Valor Econômico, v. 20, n. 4905, 20/12/2019. Política, p. A12

 

CPMF digital e veto a fundo eleitoral opõem governo e Congresso Nacional
 Fabio Murakawa
 Raphael Di Cunto
 Marcelo Ribeiro
 Matheus Schuch 


 

A possível criação de um imposto sobre transações financeiras digitais e o financiamento de campanhas eleitorais são dois temas que colocaram novamente o governo e a Câmara dos Deputados em posições antagônicas. Ontem, o presidente Jair Bolsonaro chegou a mencionar a possibilidade de vetar o fundo eleitoral previsto no Orçamento do ano que vem. Após reação dos deputados, no entanto, mudou o discurso e disse que fora alertado sobre a possibilidade de um veto justificar até mesmo a abertura de um processo de impeachment.
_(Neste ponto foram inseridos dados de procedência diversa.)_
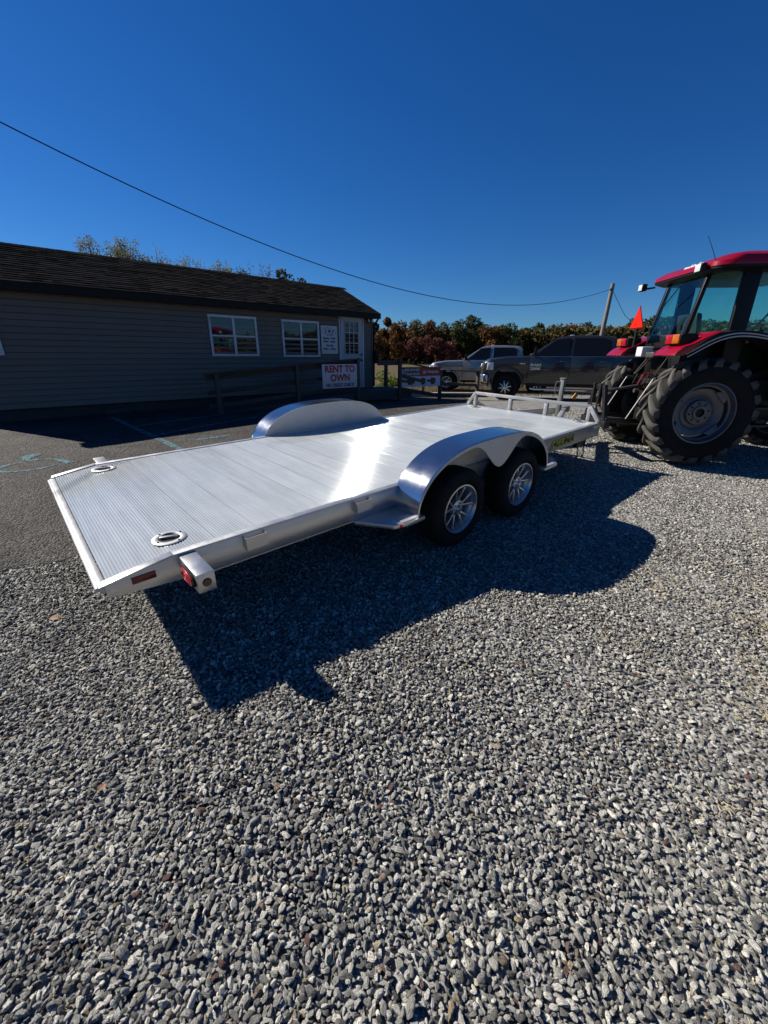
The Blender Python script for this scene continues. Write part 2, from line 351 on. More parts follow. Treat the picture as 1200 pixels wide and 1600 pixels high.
def asphalt_mat(paint=None):
    m = bpy.data.materials.new('worn blue paint on asphalt' if paint else 'coarse chipped asphalt'); nt, N, L, b = nodes_of(m)
    b.inputs['Roughness'].default_value = 0.85; b.inputs['Specular IOR Level'].default_value = 0.25
    tc = N.new('ShaderNodeTexCoord'); col, nrm = asphalt_nodes(N, L, tc); L.new(nrm, b.inputs['Normal'])
    if paint:
        nz = N.new('ShaderNodeTexNoise'); nz.inputs['Scale'].default_value = 16; nz.inputs['Detail'].default_value = 8; nz.inputs['Roughness'].default_value = 0.8; L.new(tc.outputs['Object'], nz.inputs['Vector'])
        mr = N.new('ShaderNodeMapRange'); mr.inputs[1].default_value = 0.43; mr.inputs[2].default_value = 0.56; mr.inputs[4].default_value = 0.85; L.new(nz.outputs[0], mr.inputs[0])
        mx = N.new('ShaderNodeMix'); mx.data_type = 'RGBA'; L.new(mr.outputs[0], mx.inputs[0]); L.new(col, mx.inputs[6]); mx.inputs[7].default_value = (*paint, 1)
        col = mx.outputs[2]
    L.new(col, b.inputs['Base Color']); return m

def edge_y(x): # boundary between asphalt (beyond) and gravel (near)
    x = np.asarray(x, float)
    return np.interp(x, [-30,-2.82,-2.39,-1.0,0.6,1.8,2.3,2.6,2.9], [-9.0,2.56,2.75,3.35,4.3,5.6,7.4,9.5,13.0]) + 0.05*np.sin(x*5.1) + 0.03*np.sin(x*13.7+1)
def is_asphalt(x, y): return (y > edge_y(x)) & (x < 2.9) & (y < 15.5)

def spaced(a, b, near, growth, lo):
    pts = [lo]; st = near
    while pts[-1] < b: pts.append(pts[-1] + st); st *= growth
    return pts
ys = list(np.arange(-6, 10, 0.25)) + spaced(10, 900, 0.3, 1.12, 10.0)
xp_ = list(np.arange(0, 10, 0.4)) + spaced(10, 900, 0.5, 1.15, 10.0)
xs = [-v for v in xp_[:0:-1]] + xp_
yb = [-v for v in spaced(6, 900, 0.4, 1.2, 6.0)[:0:-1]]
ground = grid_mesh('ground', np.array(xs), np.array(yb + ys), gravel_ground_mat()); tag(ground, kind='structure')
asp_m = asphalt_mat()
axs = np.arange(-16, 3.0, 0.12); ays = np.arange(-4, 15.6, 0.12)
# asphalt with a ragged edge: shear a strip mesh so that its near border follows edge_y
def asphalt_sheet():
    cols = np.arange(-24, 2.91, 0.1); v = []; f = []; rows = 40
    for i, x in enumerate(cols):
        y0 = float(edge_y(x)) + random.uniform(-.02, .02)
        for j in range(rows + 1):
            t = (j / rows) ** 1.5; y = y0 + (15.5 - y0) * t
            v.append((x, y, g(x, y) + (0.012 if j else -0.01)))
    n = rows + 1
    for i in range(len(cols)-1):
        for j in range(rows): f.append((i*n+j, (i+1)*n+j, (i+1)*n+j+1, i*n+j+1))
    me = bpy.data.meshes.new('asphalt'); me.from_pydata(v, [], f); me.materials.append(asp_m); me.update()
    o = bpy.data.objects.new('asphalt', me); COL.objects.link(o); return tag(o, kind='structure')
asphalt_sheet()

# painted markings: ribbons draped on the asphalt
paint_m = asphalt_mat((0.10, 0.27, 0.33))
def ribbon(name, pts, w, label, cat='marking', widths=None, group=None):
    P = []
    for i in range(len(pts)-1):
        a, b = np.array(pts[i]), np.array(pts[i+1]); k = max(2, int(np.hypot(*(b-a))/0.12))
        P += [a + (b-a)*t for t in np.linspace(0, 1, k, endpoint=False)]
    P.append(np.array(pts[-1])); P = np.array(P); d = np.gradient(P, axis=0); d /= np.linalg.norm(d, axis=1)[:,None]; nn = np.stack([-d[:,1], d[:,0]], 1)
    v = []; f = []
    for i, (p, q_) in enumerate(zip(P, nn)):
        ww = (np.interp(i/(len(P)-1), np.linspace(0,1,len(widths)), widths) if widths else w) * random.uniform(.9, 1.1)
        for s_ in (-.5, .5):
            a = p + q_*ww*s_; v.append((a[0], a[1], g(*a) + 0.016))
    for i in range(len(P)-1): f.append((2*i, 2*i+2, 2*i+3, 2*i+1))
    me = bpy.data.meshes.new(name); me.from_pydata(v, [], f); me.materials.append(paint_m); me.update()
    o = bpy.data.objects.new(name, me); COL.objects.link(o)
    tag(o, label, cat, group); return o
ribbon('painted_line', [(-5.75,8.65),(-3.05,6.0)], .10, 'worn blue parking line running from the grey building towards the trailer')
ribbon('painted_line', [(-4.75,7.55),(-4.15,8.35),(-3.5,9.2)], .09, 'blue hatch line in the building shade farther from the trailer')
ribbon('painted_line', [(-3.95,6.85),(-3.3,7.9),(-2.7,8.8)], .09, 'blue hatch line in the building shade nearer to the trailer')
ribbon('painted_line', [(-3.1,6.6),(-2.65,6.95)], .09, 'short worn blue dash just beyond the trailer side')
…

A previsão de um fundo eleitoral de R$ 2 bilhões foi aprovada na terça-feira pelo Congresso Nacional, como parte do Orçamento de 2020. Foi o próprio Bolsonaro quem enviou a proposta para o Parlamento. No entanto, o presidente alega que apenas seguiu a legislação e que a campanha tem que acontecer “em condição de igualdade” e “que “não vê como justo” o critério para a distribuição de dinheiro.
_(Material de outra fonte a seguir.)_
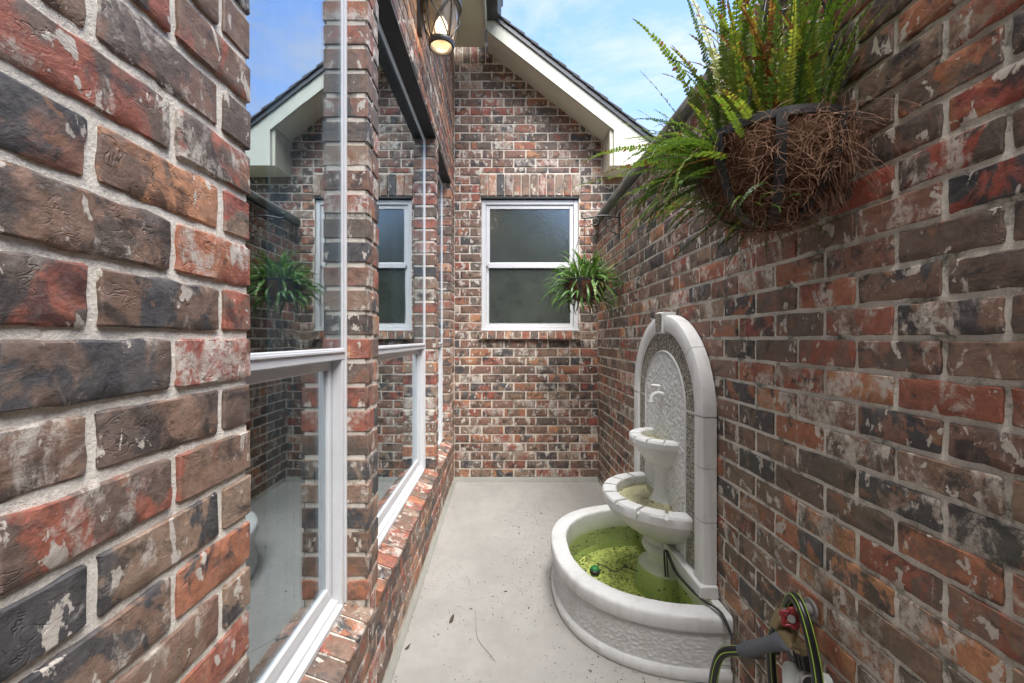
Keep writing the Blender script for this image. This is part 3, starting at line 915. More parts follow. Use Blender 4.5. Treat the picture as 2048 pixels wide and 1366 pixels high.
# ------------------------------------------------------------------ wall fountain
FXc, FYc, FZs = .872, 2.105, .99          # wall side, centre line, springing height
ft = thing('wall_fountain', 'white tiered wall fountain with an arched back and green water in its half round basin', 'fountain', (.72, FYc, 0))
def apt(t, r):
    """point (y, z) on the stilted arch at path parameter t and radius r"""
    if t < 0: return (FYc - r, FZs + t)
    if t > PI: return (FYc + r, FZs - (t - PI))
    return (FYc - r * math.cos(t), FZs + r * math.sin(t))
def sweep(name, sec, t0, t1, mat, parent, step=.07, jit=.0, gap=.0016):
    m = MB(); n = max(1, int(math.ceil((t1 - t0) / step))); vs_ = []
    k = len(sec)
    for i in range(n + 1):
        t = t0 + (t1 - t0) * i / n
        for (r, x) in sec:
            g_ = gap / (r if 0 <= t <= PI else 1) * (1 if i == 0 else -1 if i == n else 0)
            y, z = apt(t + g_, r)
            q = noise.noise(Vector((y * 60, z * 60, x * 60))) * jit
            vs_.append((x + q, y + q, z))
    fs = [(i * k + j, i * k + (j + 1) % k, (i + 1) * k + (j + 1) % k, (i + 1) * k + j) for i in range(n) for j in range(k)]
    fs += [tuple(range(k - 1, -1, -1)), tuple(n * k + j for j in range(k))]
    m.add(vs_, fs)
    return m.build(name, mat, parent, smooth=True, angle=R(35))
Zp = .31
ring = [(.358, .870), (.358, .824), (.362, .816), (.374, .811), (.424, .811), (.437, .817), (.441, .828), (.441, .870)]
hp = FZs - Zp
sweep('arch_backing', [(.366, .870), (.366, .830), (.378, .819), (.422, .819), (.432, .826), (.4335, .834), (.4335, .870)], -hp, PI + hp, M_white, ft, gap=0)
bl = [-hp, -(FZs - .56), -(FZs - .78), 0, R(40), R(83)]
for a, b in zip(bl[:-1], bl[1:]):
    sweep('arch_block', ring, a, b, M_white, ft, jit=.001)
    sweep('arch_block', ring, PI - b, PI - a, M_white, ft, jit=.001)
key = [(.345, .870), (.345, .822), (.356, .802), (.448, .800), (.456, .808), (.456, .870)]
sweep('keystone', key, R(83.4), R(96.6), M_white, ft, jit=.0006)
sweep('mosaic_inlay', [(.352, .803), (.352, .7985), (.449, .7965), (.449, .803)], R(84.6), R(95.4), M_mosaic, ft)
tl = [-hp, -.56, -.43, -.30, -.16, 0, R(17), R(33), R(48), R(62), R(76)]
tile = [(.262, .868), (.262, .8262), (.356, .8262), (.356, .868)]
for a, b in zip(tl[:-1], tl[1:]):
    sweep('mosaic_tile', tile, a, b, M_mosaic, ft, gap=.0026)
    sweep('mosaic_tile', tile, PI - b, PI - a, M_mosaic, ft, gap=.0026)
sweep('mosaic_tile', tile, R(76), R(104), M_mosaic, ft, gap=.0026)
# raised hammered field and the slab behind everything
m = MB()
poly = [apt(t, .365) for t in [-hp] + [R(6 * i) for i in range(31)] + [PI + hp]]
m.prism(poly, lambda a, b, d: (d, a, b), .8286, .871)
m.build('back_panel', M_white, ft)
m = MB(); rF = .252; vs_ = []; nr, na = 26, 60
ts = [-hp + hp * i / 60 for i in range(60)] + [PI * i / 60 for i in range(61)] + [PI + hp * i / 60 for i in range(1, 61)]
for t in ts:
    for j in range(nr + 1):
        r = rF * j / nr
        if 0 <= t <= PI: y, z = apt(t, r)
        else: y, z = apt(t, r)
        x = .8245 + (.008 if j == nr else 0)
        if j < nr: x += noise.noise(Vector((y * 75, z * 75, 2))) * .0038
        vs_.append((x, y, z))
m.add(vs_, [(i * (nr + 1) + j, i * (nr + 1) + j + 1, (i + 1) * (nr + 1) + j + 1, (i + 1) * (nr + 1) + j) for i in range(len(ts) - 1) for j in range(nr)])
sweep('field_moulding', [(.2525, .868), (.2525, .821), (.2565, .820), (.2605, .824), (.2605, .868)], -hp, PI + hp, M_white, ft, step=.06, gap=0)
m.build('hammered_field', M_hammer, ft, smooth=True)
m = MB()
m.bbox(.795, .872, FYc - .455, FYc + .455, .258, Zp - .001, .004)
m.build('plinth', M_white, ft)
m = MB(); m.bbox(.838, .872, FYc - .50, FYc + .50, .004, .2575, .003); m.build('basin_back', M_stain, ft)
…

“Para deixar bem claro: nós temos uma Constituição, está lá no artigo 85 da Constituição: são crimes de responsabilidade os atos do presidente da República que atentem contra a Constituição Federal, em especial contra o exercício de direitos políticos, individuais e sociais. O Congresso pode entender que eu, ao vetar [o fundo], atentei contra este dispositivo constitucional e instalar um processo de impeachment contra mim”, afirmou o presidente durante transmissão ao vivo nas redes sociais.

Ele acrescentou que está aguardando o parecer conclusivo da sua assessoria jurídica. “Deu para entender, pessoal? Vocês querem que eu corra risco de um impeachment?”, complementou. “Vão dar pancada em mim se por acaso minha assessoria jurídica manter a tese. Aí eu vou ter que sancionar o fundão.”

Pela manhã, no entanto, Bolsonaro havia sido mais assertivo sobre a possibilidade de vetar o fundo eleitoral. Durante café da manhã com jornalistas, o presidente da Câmara, deputado Rodrigo Maia (DEM-RJ), demonstrou não estar preocupado com a ameaça. E sinalizou que há votos suficientes para derrubar um eventual veto.

Indagado se a manobra poderia ser interpretada como uma estratégia de Bolsonaro para desgastar o Congresso, Maia afirmou que isso poderia gerar pressões por retaliações do outro lado também, o que seria ruim. “Aí daqui a pouco o Congresso vai começar a fazer a mesma coisa? Aprovar reajuste do salário mínimo e subsídio do óleo diesel para ficar bem  com a população e jogar o desgaste para ele vetar, já que não tem dinheiro. A Câmara não fez esse jogo nos últimos anos e seria muito rumi para a sociedade se fizesse”, ponderou.

Outro assunto que gera divergência entre os dois Poderes é a possibilidade de criação de um tributo sobre transações financeiras por meio digital.

Bolsonaro voltou a dizer que “todas as cartas estão na mesa”, ao se referir ao possível retorno de um imposto nos moldes da antiga Contribuição Provisória sobre Movimentação Financeira (CPMF). Ele disse, porém, que esse tipo de tributo “está demonizado”.

Já Maia afirmou ontem que a eventual proposta não seria aprovada pelos deputados federais. “A resposta da Câmara vai ser ‘não’ [para] imposto sobre movimentação financeira com o nome que você queira dar. Você pode dar o nome que você quiser. Não passa”, assegurou Maia.

Ele rebateu as afirmações de Guedes, que disse, na quarta-feira, que havia espaço para negociar o imposto no Congresso Nacional. O parlamentar disse que alertou Guedes da inviabilidade de a proposta sair do papel. “Estamos convencidos de que não. Eu disse para ele [Guedes] na reunião ontem [quarta-feira] que não tem espaço para isso.”

Maia disse que ainda estão sendo avaliadas alternativas ao imposto. “Estamos estudando. Deixa o pessoal da comissão trabalhar. Querem que eu fale tudo, faça tudo”.